Shares of the company, which also forecast full-year sales and profit below analysts' expectations, fell about 12 percent in premarket trading on Wednesday.

Michael Kors' revenue rose 17.8 percent in the fourth quarter, slowing sharply from the growth of 29.9-74.4 percent it posted for the past 13 quarters.

Same-store sales in North America fell 6.7 percent. Analysts on average had expected a rise of 4.4 percent, according to research firm Consensus Metrix.

Michael Kors' margins fell to 58.4 percent in the quarter from 59.9 percent, a year earlier, as the company aggressively offered discounts to attract shoppers.

In contrast, rivals Coach Inc <COH.N> and Kate Spade & Co <KATE.N> have been cutting back on promotions to boost their profits.

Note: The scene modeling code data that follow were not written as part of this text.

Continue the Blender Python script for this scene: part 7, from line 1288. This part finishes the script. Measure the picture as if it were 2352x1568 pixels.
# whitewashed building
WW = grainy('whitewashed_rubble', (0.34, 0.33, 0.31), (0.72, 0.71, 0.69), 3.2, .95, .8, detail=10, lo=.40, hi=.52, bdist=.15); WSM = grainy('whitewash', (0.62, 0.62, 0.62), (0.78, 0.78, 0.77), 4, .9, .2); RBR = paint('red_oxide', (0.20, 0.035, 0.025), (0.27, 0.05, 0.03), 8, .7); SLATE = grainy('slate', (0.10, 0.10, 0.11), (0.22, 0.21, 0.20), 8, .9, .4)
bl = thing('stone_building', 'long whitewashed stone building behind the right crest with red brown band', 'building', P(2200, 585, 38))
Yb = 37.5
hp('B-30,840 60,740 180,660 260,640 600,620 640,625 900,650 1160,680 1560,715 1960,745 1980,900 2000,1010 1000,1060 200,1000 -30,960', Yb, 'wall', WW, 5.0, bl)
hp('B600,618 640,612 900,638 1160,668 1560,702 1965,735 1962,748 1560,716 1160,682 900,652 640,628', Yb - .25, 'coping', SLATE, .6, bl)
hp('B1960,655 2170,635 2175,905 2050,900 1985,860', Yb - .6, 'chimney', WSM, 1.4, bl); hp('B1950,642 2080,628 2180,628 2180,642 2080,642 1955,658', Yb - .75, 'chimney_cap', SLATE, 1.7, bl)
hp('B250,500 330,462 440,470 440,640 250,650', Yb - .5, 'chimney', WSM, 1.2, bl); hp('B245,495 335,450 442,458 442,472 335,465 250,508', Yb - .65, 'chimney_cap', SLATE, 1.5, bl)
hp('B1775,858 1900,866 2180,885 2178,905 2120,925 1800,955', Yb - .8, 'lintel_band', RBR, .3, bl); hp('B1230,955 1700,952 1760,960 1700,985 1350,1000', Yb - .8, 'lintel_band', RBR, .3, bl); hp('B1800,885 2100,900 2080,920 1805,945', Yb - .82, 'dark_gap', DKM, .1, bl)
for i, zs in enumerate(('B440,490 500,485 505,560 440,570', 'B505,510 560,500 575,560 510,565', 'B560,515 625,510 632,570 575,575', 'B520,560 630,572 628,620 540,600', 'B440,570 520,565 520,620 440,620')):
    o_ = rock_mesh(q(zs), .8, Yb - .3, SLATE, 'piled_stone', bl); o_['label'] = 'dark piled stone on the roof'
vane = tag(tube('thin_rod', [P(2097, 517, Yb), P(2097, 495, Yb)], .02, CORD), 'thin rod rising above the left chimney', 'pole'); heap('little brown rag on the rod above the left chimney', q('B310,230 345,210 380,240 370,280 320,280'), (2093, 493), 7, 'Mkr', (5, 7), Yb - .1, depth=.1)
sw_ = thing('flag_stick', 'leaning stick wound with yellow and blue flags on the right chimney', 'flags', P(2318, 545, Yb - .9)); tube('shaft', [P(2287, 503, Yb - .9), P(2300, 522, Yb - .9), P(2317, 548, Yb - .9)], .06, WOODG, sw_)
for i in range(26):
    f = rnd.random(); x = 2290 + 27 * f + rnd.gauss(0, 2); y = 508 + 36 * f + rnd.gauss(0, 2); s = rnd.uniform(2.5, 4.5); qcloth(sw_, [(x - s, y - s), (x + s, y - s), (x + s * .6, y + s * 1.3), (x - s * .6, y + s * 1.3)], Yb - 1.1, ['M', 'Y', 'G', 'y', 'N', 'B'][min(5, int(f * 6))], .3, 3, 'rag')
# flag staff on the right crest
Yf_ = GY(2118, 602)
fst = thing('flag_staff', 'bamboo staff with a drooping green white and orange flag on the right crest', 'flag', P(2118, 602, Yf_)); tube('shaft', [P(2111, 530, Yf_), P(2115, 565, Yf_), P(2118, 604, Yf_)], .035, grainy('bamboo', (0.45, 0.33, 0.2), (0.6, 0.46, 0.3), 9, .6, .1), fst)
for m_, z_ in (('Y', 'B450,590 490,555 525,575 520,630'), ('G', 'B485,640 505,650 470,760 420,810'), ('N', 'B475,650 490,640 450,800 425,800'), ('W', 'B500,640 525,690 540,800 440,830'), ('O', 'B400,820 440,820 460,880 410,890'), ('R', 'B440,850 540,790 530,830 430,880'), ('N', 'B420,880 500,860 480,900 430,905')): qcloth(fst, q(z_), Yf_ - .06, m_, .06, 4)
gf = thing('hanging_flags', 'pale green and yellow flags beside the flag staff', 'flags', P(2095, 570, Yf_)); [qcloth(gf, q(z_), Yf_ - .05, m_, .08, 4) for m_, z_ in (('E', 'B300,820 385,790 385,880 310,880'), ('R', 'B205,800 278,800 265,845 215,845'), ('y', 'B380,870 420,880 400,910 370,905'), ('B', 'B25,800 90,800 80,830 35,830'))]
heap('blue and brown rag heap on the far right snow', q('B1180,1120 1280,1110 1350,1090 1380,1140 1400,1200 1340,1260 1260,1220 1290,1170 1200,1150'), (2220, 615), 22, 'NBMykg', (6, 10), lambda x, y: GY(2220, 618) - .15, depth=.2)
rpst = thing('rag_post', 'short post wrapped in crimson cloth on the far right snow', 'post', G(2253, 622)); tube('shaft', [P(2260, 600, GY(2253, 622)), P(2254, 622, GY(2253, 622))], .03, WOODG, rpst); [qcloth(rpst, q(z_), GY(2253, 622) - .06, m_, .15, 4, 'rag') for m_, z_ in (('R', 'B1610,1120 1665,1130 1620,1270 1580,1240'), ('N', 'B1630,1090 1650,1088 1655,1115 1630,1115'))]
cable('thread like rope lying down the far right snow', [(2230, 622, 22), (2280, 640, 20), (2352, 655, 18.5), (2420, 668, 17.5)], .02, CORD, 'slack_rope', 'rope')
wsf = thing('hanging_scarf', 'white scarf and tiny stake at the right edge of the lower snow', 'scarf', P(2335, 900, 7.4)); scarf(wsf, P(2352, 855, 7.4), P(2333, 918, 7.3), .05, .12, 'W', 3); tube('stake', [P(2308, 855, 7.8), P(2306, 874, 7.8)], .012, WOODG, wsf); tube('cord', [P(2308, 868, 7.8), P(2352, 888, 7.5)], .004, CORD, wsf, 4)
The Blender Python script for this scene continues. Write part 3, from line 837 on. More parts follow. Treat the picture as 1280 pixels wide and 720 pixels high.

Michael Kors has been expanding heavily, opening stores and distributing to retailers such as Macy's Inc <M.N>, which has led to brand fatigue among shoppers, analysts say.

The handbag maker forecast revenue of $4.7 billion-$4.8 billion and a profit of $4.40-$4.50 per share for the year ending March 2016.

Analysts were expecting revenue of $5.05 billion and earnings of $4.70 per share, according to Thomson Reuters I/B/E/S.

The company's net income rose to $182.6 million, or 90 cents per share, in the quarter ended March 28 from $161 million, or 78 cents per share, a year earlier.

Revenue rose to $1.08 billion from $917.5 million.

Michael Kors' shares were trading at $53.42 before the bell.